We consider a fermionic system at zero temperature interacting through an effective nonretarded potential of the type introduced by Nozieres and Schmitt-Rink, and calculate the phase coherence length xi(phase) (associated with the spatial fluctuations of the superconducting order parameter) by exploiting a functional-integral formulation for the correlation functions and the associated loop expansion. This formulation is especially suited to follow the evolution of the fermionic system from a BCS-type superconductor for weak coupling to a Bose-condense system for strong coupling, since in the latter limit a direct mapping of the original fermionic system onto an effective system of bosons with a residual boson-boson interaction can be established. Explicit calculations are performed at the one-loop order.

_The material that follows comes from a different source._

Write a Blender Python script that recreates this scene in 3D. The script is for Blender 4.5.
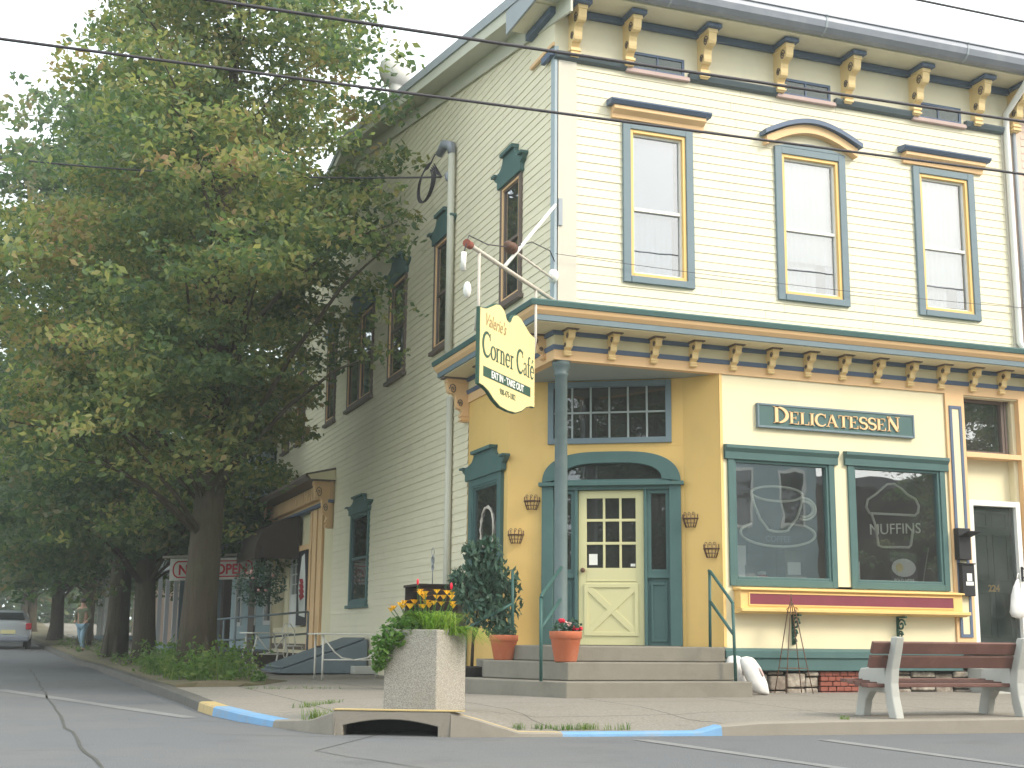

The phase coherence length xi(phase) is compared with the coherence length xi(pair) for two-electron correlation, which is relevant to distinguish the weak-(k(F) xi(pair)much greater than 1) from the strong-(k(F) xi(pair)much less than 1) coupling limits (k(F) being the Fermi wave vector) as well as to follow the crossover in between. It is shown that xi(phase) coincides with xi(pair) down to k(F) xi(pair) similar or equal to 10, xi(pair) in turn coinciding with the Pippard coherence length. In the strong-coupling limit we find instead that xi(phase) much greater than xi(pair), with xi(pair) coinciding with the radius of the bound-electron pair. From the mapping onto an effective system of bosons in the strong-coupling limit we further relate xi(pair) with the ''range'' of the residual boson-boson interaction, which is physically the only significant length associated with the dynamics of the bosonic system.